▶ Entries with scene source code
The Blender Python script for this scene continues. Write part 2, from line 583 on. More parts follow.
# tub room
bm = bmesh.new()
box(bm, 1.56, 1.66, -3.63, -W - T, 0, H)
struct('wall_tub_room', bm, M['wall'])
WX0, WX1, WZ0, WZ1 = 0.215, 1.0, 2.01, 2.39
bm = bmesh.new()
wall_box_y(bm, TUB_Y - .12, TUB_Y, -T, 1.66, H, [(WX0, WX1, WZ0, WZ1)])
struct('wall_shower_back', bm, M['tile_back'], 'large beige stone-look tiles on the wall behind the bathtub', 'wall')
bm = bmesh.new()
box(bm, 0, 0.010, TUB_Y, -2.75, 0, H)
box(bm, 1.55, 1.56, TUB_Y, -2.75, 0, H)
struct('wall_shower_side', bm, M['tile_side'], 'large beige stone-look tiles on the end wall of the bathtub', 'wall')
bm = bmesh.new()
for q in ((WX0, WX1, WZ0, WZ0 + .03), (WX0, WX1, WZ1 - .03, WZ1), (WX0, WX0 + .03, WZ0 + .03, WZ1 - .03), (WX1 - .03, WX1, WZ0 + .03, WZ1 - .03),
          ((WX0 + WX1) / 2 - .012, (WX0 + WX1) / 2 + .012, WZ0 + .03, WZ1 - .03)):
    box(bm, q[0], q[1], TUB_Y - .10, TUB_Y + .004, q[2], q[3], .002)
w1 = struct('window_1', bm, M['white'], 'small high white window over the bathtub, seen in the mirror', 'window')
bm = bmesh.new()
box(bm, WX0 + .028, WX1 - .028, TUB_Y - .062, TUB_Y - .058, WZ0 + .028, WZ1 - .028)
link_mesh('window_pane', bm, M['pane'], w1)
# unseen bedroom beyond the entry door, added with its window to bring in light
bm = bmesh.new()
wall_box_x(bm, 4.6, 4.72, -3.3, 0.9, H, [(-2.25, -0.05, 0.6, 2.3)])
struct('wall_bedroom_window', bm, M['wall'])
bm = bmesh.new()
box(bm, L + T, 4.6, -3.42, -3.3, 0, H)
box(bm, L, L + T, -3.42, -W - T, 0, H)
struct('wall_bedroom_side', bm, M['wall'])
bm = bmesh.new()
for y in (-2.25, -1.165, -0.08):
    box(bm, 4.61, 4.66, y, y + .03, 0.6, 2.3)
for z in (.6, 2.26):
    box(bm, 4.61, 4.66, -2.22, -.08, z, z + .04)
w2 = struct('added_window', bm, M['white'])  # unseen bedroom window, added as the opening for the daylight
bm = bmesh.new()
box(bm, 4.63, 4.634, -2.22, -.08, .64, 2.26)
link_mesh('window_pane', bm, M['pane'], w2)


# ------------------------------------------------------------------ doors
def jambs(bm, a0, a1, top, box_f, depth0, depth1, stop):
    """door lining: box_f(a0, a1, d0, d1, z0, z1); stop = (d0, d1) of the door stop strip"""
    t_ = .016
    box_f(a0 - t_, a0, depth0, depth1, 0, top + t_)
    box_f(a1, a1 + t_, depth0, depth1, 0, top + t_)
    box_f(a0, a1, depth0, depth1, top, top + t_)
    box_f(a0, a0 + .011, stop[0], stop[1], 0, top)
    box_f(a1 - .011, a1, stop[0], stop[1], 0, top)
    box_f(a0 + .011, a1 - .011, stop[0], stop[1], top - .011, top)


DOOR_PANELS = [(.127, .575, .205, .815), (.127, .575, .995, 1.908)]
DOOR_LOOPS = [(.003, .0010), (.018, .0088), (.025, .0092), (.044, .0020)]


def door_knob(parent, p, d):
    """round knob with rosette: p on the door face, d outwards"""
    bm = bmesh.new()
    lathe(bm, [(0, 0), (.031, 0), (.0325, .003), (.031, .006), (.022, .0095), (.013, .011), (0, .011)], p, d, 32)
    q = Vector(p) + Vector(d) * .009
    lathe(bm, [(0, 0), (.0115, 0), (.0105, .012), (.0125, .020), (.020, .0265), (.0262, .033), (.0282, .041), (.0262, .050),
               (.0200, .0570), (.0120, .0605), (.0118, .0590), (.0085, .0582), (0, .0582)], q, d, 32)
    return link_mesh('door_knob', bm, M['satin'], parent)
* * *
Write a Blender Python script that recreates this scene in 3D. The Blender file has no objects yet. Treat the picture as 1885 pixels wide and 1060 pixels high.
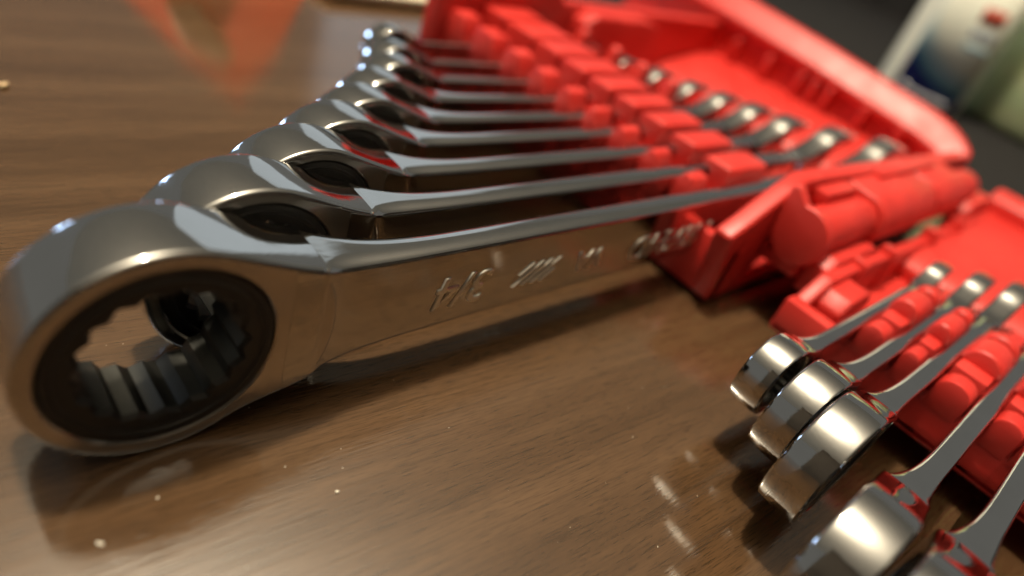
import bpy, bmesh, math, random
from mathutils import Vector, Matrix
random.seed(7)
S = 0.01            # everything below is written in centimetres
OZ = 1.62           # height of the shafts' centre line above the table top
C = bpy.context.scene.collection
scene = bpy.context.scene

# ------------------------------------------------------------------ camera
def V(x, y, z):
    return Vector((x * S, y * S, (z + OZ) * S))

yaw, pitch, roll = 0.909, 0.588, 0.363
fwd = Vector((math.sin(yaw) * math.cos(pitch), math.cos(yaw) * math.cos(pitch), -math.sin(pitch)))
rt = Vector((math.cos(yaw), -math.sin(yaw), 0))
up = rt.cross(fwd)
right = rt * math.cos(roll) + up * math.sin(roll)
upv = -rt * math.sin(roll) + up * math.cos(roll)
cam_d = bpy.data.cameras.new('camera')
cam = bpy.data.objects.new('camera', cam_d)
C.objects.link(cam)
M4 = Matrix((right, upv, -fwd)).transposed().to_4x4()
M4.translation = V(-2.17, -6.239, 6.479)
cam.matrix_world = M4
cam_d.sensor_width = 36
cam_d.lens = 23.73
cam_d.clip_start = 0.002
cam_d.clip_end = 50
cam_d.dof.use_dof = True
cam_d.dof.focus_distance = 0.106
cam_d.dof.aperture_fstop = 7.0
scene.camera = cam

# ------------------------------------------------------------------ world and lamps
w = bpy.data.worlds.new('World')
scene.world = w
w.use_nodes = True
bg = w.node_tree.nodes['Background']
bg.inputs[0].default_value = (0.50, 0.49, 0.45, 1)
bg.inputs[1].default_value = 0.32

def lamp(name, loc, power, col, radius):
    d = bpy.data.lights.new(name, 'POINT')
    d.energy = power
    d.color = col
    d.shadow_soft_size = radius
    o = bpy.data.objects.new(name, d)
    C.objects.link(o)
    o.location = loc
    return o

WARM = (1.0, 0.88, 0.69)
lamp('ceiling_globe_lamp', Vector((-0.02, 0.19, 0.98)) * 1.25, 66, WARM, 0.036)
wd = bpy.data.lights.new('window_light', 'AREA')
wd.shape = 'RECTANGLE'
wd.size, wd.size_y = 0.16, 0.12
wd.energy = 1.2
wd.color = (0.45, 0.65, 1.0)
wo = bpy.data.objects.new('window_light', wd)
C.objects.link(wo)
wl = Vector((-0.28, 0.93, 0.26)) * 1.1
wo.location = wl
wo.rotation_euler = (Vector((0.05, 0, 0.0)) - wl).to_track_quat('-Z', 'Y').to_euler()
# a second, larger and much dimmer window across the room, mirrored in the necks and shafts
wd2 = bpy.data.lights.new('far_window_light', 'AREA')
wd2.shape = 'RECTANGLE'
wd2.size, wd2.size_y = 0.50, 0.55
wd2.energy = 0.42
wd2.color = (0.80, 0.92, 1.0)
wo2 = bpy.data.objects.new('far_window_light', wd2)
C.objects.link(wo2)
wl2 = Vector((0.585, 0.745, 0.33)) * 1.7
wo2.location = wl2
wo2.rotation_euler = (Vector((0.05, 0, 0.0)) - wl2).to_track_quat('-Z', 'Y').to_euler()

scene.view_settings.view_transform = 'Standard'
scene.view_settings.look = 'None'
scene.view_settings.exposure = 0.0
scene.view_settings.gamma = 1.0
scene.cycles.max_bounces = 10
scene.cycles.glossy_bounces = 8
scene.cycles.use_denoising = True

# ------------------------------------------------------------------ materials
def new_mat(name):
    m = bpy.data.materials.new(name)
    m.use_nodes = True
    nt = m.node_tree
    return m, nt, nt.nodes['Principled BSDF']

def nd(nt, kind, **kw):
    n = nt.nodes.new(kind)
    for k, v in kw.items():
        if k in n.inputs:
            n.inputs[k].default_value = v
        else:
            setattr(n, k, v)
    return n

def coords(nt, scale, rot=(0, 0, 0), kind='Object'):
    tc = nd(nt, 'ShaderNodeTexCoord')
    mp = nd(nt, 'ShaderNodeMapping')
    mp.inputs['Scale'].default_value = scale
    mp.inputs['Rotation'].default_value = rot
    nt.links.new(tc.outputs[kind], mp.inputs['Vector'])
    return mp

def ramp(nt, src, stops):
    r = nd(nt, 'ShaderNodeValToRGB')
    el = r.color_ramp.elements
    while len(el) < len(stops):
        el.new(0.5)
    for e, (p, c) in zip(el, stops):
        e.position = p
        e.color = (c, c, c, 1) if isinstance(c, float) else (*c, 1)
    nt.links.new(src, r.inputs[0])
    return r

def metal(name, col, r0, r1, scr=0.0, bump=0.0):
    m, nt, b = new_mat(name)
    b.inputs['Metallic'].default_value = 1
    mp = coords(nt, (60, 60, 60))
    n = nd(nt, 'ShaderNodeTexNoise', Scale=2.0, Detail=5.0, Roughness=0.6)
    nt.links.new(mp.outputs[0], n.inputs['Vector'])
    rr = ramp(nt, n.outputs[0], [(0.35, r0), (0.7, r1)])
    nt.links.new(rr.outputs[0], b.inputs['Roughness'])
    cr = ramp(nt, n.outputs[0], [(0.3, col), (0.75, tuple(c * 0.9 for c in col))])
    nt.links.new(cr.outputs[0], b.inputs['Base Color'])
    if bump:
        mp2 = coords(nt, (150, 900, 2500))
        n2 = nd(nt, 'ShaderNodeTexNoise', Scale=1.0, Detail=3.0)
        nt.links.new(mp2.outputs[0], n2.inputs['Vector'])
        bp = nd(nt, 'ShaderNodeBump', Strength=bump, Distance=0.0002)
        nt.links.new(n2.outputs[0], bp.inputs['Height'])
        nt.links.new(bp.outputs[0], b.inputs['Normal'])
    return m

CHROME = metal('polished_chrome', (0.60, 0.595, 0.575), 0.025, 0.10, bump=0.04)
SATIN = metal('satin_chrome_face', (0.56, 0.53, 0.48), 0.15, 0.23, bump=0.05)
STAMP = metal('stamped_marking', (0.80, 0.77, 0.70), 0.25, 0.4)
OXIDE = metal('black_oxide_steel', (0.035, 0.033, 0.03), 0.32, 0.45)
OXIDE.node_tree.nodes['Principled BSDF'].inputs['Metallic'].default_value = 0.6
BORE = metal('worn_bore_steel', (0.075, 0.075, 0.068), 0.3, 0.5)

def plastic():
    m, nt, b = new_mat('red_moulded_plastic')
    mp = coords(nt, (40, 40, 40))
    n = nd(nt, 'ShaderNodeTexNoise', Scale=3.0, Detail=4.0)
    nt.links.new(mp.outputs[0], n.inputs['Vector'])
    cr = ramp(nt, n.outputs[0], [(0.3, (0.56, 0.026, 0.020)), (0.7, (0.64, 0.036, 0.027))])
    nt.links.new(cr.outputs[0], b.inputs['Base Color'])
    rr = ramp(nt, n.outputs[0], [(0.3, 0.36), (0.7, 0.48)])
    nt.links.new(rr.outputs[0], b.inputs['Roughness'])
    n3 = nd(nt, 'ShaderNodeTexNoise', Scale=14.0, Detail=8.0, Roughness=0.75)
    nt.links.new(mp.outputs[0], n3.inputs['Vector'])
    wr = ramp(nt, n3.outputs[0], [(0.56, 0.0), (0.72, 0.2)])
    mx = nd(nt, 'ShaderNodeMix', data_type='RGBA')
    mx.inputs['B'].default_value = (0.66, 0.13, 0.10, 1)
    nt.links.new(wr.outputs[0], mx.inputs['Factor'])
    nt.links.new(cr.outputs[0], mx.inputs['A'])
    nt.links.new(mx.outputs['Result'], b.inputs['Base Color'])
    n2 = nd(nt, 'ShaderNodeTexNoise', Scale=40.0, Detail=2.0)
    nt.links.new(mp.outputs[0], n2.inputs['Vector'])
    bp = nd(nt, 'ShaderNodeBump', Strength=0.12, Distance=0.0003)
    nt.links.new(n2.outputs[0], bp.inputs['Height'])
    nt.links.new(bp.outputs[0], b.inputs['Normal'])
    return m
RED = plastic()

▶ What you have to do
Nothing but the lines from the one with "Write a Blender" through the one with "scene = bpy.context.scene" should be copied, word for word. Pictures are left out.

▶ Output for this exercise
Write a Blender Python script that recreates this scene in 3D. The Blender file has no objects yet. Treat the picture as 1885 pixels wide and 1060 pixels high.
import bpy, bmesh, math, random
from mathutils import Vector, Matrix
random.seed(7)
S = 0.01            # everything below is written in centimetres
OZ = 1.62           # height of the shafts' centre line above the table top
C = bpy.context.scene.collection
scene = bpy.context.scene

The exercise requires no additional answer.